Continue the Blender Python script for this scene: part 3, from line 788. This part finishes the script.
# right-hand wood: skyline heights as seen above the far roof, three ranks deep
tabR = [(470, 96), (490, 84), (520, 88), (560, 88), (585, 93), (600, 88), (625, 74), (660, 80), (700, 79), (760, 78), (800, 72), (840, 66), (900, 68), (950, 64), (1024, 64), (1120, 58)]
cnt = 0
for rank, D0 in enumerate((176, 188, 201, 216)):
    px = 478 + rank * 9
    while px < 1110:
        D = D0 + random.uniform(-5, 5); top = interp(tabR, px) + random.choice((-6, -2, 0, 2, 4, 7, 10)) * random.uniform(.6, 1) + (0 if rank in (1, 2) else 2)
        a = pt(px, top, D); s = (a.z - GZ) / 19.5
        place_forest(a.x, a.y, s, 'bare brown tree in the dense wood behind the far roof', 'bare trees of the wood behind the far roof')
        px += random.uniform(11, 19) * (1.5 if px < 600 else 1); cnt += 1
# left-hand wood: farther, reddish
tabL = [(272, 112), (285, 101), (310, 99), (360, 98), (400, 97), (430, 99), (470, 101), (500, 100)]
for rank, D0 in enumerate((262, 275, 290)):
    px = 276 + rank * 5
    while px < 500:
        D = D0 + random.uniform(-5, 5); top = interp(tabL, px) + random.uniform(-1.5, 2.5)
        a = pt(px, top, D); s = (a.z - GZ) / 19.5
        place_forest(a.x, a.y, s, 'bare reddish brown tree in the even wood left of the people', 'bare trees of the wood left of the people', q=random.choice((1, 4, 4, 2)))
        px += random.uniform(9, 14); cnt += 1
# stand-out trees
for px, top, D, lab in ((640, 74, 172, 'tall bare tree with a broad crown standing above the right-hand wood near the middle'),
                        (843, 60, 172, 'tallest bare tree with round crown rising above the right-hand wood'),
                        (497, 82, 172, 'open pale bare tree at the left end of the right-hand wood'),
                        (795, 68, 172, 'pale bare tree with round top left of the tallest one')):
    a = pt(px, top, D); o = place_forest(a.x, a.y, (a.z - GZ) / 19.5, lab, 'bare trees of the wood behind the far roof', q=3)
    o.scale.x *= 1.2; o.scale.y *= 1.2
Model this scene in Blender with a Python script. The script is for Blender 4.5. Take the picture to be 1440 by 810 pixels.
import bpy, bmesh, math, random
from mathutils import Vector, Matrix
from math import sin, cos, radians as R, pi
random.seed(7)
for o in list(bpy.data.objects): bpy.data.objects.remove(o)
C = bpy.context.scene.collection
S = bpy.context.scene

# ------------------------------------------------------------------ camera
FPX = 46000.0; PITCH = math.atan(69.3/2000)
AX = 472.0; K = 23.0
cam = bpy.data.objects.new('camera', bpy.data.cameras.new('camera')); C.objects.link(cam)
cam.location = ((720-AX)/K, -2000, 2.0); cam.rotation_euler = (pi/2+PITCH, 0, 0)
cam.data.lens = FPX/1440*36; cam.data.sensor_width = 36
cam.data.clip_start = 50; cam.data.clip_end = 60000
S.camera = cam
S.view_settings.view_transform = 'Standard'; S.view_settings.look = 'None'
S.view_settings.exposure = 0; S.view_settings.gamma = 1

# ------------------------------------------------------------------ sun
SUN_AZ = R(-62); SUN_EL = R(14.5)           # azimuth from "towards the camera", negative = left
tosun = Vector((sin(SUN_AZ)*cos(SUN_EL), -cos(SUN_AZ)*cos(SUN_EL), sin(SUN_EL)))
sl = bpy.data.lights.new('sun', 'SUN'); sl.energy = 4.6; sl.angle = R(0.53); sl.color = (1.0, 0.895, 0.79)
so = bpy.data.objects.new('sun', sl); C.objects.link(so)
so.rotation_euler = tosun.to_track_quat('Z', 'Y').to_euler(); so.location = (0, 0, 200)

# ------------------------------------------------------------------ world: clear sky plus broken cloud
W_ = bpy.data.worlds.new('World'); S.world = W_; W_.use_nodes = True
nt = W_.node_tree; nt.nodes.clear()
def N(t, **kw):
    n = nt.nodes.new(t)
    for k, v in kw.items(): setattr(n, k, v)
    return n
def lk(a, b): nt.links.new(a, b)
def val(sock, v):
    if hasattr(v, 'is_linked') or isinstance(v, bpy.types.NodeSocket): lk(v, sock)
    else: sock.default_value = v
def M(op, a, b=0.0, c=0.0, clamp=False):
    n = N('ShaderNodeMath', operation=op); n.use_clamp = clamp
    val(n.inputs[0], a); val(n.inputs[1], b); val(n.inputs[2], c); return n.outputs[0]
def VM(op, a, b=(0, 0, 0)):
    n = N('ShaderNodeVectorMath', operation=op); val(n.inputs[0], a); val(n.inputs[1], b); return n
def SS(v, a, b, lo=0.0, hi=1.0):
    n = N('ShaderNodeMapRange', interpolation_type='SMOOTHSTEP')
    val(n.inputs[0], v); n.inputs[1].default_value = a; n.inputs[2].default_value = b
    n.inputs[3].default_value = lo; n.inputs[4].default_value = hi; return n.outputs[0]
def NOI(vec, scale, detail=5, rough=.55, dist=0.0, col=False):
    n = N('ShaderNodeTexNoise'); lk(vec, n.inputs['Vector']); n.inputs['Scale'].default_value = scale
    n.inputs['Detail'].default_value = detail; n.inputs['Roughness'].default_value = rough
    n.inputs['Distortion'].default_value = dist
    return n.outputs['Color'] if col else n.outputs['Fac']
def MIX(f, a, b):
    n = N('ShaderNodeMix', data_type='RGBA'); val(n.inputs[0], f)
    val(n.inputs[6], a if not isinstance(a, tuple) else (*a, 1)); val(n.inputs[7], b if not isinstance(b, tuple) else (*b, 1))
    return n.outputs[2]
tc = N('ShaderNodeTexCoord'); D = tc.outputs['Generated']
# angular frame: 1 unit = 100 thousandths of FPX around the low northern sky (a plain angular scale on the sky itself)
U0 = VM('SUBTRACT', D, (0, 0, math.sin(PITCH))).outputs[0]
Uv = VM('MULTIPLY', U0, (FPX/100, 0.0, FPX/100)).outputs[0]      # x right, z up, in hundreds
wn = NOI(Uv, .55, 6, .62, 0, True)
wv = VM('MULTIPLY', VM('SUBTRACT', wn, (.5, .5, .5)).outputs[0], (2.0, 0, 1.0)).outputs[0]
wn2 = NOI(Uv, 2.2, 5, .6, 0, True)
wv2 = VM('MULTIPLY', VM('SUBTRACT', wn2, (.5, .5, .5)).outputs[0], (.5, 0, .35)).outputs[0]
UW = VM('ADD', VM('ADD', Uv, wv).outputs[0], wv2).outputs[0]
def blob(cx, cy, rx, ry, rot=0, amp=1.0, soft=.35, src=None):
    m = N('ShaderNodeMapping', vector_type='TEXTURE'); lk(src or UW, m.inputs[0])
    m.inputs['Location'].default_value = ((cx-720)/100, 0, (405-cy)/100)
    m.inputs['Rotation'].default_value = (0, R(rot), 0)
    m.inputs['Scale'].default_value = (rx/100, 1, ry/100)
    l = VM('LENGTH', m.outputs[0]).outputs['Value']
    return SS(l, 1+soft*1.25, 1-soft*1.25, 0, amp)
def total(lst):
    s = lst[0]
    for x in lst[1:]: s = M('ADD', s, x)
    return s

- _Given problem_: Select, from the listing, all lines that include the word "scene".

- _In response_:
Continue the Blender Python script for this scene: part 3, from line 788. This part finishes the script.
Model this scene in Blender with a Python script. The script is for Blender 4.5. Take the picture to be 1440 by 810 pixels.
C = bpy.context.scene.collection
S = bpy.context.scene